Monday, August 16, 2004

The value of synchronised swimming

HUNGARIAN GP - 2004 - RACE REPORT


There are people who will tell you that synchonized swimming is not a proper sport and that a bunch of women prancing around in a swimming pool has no sporting value. But at least you have half-naked women to watch. No, that is not a sexist remark. It is a reality. It means that slightly more than half the population of the world will be interested.

One would love to write an exciting race report from the 2004 Hungarian Grand Prix but it was simply not possible. At the end of the first lap the running order was Michael Schumacher, Rubens Barrichello, Fernando Alonso, Juan Pablo Montoya, Jenson Button, Jarno Trulli, Kimi Raikkonen, Takuma Sato, Giancarlo Fisichella and Antonio Pizzonia. One hour and thirty-four minutes later the order was Schumacher, Barrichello, Alonso, Montoya, Button, Sato, Pizzonia and Fisichella. Trulli and Raikkonen retired when their cars broke down. Pizzonia overtook Fisichella during a pit stop sequence and no body noticed. For the rest of the afternoon the cars went round and round and the crowd struggled to get excited. TV and radio reporters heaved huge sighs of relief when the networks sent messages saying: "We are going to cross to the Olympics!"

And when we sat down at the end of the event to write the story of the race there was nothing to say. The race started, the race ended. The Ferrari mechanics fiddled with a refuelling machine; Ross Brawn ate a banana and Ferrari scored its seventh 1-2 in 13 races. Michael Schumacher scored his 12th win but the numbers mean nothing nowadays. Not many people noticed but Michael's victory was his 82nd. Ayrton Senna died 10 years ago with 41 wins. The sport is wiping out its own heritage, making it meaningless. The top teams have what it takes to win the races but most of them are not using their resources competently. No-one is willing to compromise. They say "Why should we?"

Why should you? Because the sport will die if this goes on much longer. The team bosses must understand that selling the sport is not about selling just their little bit of it. It is not about squeezing every stinking little shekel from the sport by whatever means possible (legal or otherwise). It is about having the intelligence to see beyond the end of their own noses.
What people in the blinkered and closeted world of Formula 1 fail to understand is that Ferrari's opposition is not Williams and McLaren. It is the girls in the swimsuits with the silly grins on their faces. That is what people are going to watch unless Formula 1 does something about the quality of its show.

It doesn't matter who comes up with the rules as long as they are thinking about them for the right reasons. It needs people with open minds and no hidden agendas. It needs people who are bigger than those who thrive on political point-scoring and ego battles which date back decades. The way things are now most of the current decision-makers should be shoved in a skip and the job of running the sport should be handed over to the catering staff, because they at least know how to deliver.

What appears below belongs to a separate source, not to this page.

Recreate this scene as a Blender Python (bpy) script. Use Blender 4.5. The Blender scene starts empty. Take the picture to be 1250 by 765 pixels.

It is amazing that the TV viewing figures of today are as strong as they are and that tells you that this sport could be twice as big and twice as successful if attitudes were different.


In part the hopeless situation in Hungary was because of the nature of the Hungaroring circuit. It has always been useless for overtaking and if it can never produce a good race it should not have a place in the championship. Once it was ground-breaking but Hungary is part of the European Union these days. There are no Iron Curtains. Going to Hungary is about money. The new Hockenheim a few weeks ago showed that the nature of the racing is to a large extent due to the nature of the racing circuit and Hungary is a waste of time. The best thing that can happen would be for bulldozers to be sent in but no-one can afford to do that because all the available money is leeched away leaving them nothing to use to improve the show. What Hockenheim showed is that on the right circuit these cars can overtake one another if the drivers are any good. In Germany we had a stonking race and in Hungary it was horrible. Hopefully we will got to Spa in a fortnight and the majestic track will let there be racing again.
Hopefully, the other teams will mount a stronger challenge.

In all probability Michael Schumacher will win again because Spa is his circuit. A racer's circuit. If that is the case he will win the World Championship and no-one then needs to bother trying to navigate through Chinese bureaucracy. The journalists can stay at home and the F1 team bosses can go and sit in a vast folly in Shanghai and argue with one another and not notice that the sport around them is burning.